One of them will become the new Prime Minister, even though neither deserves it given their performances. 

Boris Johnson stumbled through his opening statement, which he read from a piece of paper. Nice to see he'd made an effort to learn it. 

There was nothing new or inspired from him; his Brexit deal is 'oven-ready' and he'll serve it up by January 31, he'll pump billions into the NHS, and he'll grow the economy. 

Jeremy Corbyn's opening statement was polished, but that's as good as it got, with the same old rhetoric dribbling out of him. 

His crooked glasses distracted the focus from what he was saying, which was his unoriginal "for the many, not the few" line, as well as scaremongering about Boris privatising the NHS. 

The debate was 90 minutes of predictable and rehearsed lines and attacks and I doubt any viewers at home would've got to the end with any feeling of inspiration. 

Britain needs solutions, and the two people who just debated on the telly are problems, not answers.

Johnson's strategy was to turn every question into an oven-ready Brexit answer. Yes, Brexit is the reason for this election but it's not the answer to questions about his trustworthiness, or how his spending pledges will be funded, or how the NHS crisis will be addressed. 

Corbyn didn't seem to have a strategy and simply rock-hopped through core Labour values without actually saying too much. How will his 4-day week policy affect the government's cashflow? How will he pay for his frivolous spending pledges? And where will he get the 33,000 nurses needed for the NHS? 

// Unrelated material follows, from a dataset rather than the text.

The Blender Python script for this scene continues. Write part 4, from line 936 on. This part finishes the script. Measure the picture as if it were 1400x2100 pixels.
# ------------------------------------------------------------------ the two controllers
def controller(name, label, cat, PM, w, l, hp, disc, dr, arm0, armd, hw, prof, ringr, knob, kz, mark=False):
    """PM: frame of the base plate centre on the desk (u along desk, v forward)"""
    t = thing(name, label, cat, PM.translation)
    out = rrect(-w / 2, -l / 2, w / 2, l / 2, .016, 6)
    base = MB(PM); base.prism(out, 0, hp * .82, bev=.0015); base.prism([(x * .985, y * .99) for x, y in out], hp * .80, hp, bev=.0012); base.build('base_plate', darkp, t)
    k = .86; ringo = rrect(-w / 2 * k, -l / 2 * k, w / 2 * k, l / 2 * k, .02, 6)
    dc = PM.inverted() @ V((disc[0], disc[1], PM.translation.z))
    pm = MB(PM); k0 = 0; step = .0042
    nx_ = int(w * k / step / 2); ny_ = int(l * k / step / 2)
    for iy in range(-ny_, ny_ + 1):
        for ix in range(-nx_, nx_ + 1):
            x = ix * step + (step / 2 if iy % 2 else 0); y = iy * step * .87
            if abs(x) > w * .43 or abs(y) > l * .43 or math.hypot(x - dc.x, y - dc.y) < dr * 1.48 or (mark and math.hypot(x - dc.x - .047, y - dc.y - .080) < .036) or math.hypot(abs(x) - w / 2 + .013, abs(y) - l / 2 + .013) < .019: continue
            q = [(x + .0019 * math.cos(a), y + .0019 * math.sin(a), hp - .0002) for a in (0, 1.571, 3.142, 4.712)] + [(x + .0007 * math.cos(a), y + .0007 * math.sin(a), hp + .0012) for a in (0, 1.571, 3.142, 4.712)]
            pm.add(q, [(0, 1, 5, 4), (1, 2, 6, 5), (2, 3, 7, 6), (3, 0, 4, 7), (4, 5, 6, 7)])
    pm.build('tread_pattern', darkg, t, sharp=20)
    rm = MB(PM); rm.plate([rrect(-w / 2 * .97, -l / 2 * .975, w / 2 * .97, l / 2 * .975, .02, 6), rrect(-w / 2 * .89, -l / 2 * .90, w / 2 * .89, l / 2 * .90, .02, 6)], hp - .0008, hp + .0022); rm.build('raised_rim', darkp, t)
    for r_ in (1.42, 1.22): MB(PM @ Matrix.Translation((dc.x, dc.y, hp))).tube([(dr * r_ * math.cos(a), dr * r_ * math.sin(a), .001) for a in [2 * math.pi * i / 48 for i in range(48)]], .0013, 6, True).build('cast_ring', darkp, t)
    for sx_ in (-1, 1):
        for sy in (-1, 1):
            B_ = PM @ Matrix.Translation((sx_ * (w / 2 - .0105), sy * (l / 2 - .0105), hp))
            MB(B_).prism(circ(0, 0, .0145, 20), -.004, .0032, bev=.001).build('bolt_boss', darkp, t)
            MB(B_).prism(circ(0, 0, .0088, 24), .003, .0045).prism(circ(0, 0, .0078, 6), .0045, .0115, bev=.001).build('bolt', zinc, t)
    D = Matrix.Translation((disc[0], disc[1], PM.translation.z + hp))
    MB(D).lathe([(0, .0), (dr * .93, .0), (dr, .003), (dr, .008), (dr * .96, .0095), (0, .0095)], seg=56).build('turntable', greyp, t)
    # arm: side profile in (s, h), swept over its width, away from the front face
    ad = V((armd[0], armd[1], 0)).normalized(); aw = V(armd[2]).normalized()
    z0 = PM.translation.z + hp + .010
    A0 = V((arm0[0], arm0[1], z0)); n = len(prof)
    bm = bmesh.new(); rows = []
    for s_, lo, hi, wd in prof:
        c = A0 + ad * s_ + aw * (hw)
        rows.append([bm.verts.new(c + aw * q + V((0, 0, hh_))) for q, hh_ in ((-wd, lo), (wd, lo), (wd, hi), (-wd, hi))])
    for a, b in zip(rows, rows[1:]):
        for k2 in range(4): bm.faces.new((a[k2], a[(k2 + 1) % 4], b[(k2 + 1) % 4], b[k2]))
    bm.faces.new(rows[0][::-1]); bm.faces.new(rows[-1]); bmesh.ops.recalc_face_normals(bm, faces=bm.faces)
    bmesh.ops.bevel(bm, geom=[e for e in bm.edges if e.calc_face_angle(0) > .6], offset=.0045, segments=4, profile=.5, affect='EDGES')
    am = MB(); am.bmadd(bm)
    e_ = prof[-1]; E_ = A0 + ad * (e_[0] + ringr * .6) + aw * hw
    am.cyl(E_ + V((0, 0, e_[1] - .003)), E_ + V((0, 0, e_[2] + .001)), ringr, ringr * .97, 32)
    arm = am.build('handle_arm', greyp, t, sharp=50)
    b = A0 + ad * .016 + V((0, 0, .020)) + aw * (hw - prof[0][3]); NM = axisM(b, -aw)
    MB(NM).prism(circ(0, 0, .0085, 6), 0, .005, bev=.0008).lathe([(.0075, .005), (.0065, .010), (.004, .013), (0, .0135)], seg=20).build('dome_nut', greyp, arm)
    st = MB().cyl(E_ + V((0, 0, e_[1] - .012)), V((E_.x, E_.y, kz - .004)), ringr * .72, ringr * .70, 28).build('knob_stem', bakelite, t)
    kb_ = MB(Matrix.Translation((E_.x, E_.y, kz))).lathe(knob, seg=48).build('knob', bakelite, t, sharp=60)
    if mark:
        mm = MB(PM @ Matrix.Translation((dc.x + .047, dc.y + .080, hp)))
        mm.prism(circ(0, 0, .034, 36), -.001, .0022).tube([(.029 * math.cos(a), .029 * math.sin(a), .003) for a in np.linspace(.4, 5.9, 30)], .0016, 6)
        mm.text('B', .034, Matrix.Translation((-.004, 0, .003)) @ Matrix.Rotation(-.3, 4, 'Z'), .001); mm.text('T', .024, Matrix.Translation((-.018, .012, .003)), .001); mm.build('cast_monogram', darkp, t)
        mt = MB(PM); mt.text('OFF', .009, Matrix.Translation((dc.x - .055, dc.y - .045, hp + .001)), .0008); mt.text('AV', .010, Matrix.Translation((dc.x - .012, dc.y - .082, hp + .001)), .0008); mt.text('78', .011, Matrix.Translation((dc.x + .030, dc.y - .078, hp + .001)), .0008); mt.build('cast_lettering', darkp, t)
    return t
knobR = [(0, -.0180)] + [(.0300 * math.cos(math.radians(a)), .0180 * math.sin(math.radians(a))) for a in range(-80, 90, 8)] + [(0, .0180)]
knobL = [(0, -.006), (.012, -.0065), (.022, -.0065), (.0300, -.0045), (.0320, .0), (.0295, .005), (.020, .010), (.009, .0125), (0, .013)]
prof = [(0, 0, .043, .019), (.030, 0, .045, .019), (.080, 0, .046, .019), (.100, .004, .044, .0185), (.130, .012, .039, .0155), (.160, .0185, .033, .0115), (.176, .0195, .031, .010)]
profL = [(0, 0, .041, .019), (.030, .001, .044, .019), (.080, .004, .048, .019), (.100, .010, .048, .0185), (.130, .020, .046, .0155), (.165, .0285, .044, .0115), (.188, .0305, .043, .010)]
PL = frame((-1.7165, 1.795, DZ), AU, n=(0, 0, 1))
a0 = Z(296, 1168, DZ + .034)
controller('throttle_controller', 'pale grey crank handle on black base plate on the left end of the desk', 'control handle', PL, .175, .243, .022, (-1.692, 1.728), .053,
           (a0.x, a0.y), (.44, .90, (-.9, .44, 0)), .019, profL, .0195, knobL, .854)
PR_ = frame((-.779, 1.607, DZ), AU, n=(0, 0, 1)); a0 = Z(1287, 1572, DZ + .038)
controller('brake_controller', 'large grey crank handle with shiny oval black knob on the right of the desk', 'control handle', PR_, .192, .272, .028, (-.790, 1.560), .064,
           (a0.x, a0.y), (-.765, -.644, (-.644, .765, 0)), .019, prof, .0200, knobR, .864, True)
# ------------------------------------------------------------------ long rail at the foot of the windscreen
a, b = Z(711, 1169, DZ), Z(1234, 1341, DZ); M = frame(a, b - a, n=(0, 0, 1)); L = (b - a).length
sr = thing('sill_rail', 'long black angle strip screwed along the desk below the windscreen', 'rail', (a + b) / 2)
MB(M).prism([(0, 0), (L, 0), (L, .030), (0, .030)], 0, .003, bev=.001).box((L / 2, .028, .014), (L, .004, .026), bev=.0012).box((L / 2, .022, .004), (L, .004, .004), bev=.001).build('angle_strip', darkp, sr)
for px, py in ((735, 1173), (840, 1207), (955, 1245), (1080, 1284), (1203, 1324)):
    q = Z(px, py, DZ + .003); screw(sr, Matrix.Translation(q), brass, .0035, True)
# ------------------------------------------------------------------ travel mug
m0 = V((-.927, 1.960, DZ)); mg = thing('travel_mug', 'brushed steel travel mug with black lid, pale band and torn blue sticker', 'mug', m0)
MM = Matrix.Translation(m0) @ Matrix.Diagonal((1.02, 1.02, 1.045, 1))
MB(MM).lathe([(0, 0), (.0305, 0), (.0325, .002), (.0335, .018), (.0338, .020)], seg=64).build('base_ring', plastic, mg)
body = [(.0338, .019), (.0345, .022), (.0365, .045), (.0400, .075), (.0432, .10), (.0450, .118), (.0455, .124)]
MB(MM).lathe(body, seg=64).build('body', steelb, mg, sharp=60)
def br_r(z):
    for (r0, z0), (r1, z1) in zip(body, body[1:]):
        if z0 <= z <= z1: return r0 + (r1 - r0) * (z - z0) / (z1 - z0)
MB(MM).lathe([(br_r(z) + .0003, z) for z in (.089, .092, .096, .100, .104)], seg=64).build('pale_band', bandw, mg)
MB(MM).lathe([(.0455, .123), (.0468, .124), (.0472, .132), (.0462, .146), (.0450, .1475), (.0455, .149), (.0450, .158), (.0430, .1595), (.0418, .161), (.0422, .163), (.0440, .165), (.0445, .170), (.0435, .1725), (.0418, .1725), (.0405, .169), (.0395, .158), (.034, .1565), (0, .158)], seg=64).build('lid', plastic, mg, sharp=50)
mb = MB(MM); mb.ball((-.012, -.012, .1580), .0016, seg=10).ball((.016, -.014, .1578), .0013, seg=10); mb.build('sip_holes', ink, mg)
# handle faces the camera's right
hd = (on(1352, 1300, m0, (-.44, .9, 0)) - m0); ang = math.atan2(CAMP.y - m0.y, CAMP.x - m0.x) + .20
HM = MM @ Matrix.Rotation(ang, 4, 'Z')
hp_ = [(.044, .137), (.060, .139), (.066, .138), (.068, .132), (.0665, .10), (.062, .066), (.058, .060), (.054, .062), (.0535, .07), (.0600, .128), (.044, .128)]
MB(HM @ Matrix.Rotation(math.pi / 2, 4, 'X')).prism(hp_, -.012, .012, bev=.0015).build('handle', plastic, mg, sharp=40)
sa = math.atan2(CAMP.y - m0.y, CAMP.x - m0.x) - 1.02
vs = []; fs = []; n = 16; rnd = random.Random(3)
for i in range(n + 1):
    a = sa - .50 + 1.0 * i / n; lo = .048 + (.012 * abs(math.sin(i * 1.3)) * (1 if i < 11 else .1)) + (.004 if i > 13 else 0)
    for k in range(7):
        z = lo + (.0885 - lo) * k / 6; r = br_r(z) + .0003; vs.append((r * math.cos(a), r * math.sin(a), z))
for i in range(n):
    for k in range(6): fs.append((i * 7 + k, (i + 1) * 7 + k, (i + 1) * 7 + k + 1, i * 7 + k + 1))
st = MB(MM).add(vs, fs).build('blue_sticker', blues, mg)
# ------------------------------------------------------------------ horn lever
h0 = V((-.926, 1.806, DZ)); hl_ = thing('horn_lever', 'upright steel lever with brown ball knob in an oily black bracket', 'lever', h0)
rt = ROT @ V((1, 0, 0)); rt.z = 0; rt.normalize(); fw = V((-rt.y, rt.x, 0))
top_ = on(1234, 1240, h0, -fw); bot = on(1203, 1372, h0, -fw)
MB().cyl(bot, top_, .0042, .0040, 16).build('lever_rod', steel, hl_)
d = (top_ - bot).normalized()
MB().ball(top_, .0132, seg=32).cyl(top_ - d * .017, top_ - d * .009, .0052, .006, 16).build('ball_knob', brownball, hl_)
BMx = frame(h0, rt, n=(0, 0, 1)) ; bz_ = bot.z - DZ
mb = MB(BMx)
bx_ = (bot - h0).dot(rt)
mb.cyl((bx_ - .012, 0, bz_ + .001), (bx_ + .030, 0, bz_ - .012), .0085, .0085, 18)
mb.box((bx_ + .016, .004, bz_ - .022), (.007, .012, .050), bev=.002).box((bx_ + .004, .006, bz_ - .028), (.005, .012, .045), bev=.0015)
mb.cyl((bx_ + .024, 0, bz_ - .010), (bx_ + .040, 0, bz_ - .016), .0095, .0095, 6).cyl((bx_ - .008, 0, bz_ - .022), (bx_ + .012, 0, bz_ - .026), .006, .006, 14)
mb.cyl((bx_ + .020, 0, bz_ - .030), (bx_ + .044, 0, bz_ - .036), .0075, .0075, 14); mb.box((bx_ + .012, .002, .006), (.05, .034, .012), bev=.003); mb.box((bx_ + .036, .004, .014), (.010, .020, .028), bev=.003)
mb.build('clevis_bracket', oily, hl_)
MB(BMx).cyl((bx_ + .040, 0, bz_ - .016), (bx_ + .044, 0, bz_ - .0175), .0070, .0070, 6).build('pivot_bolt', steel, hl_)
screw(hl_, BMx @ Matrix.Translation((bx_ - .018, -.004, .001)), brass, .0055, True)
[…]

The United Kingdom needs some certainty, and it needs a leader who will provide that. 

Unfortunately, the two choices in front of them are the antithesis of certainty. One is a socialist promising radical (and expensive) change while the other is a populist right-wing policy flip-flopper with a history of untrustworthiness. 

There are three weeks until polling day and two more debates. Here's hoping they both buck up their ideas and show some long-needed leadership.

Lloyd Burr is Newshub's European correspondent.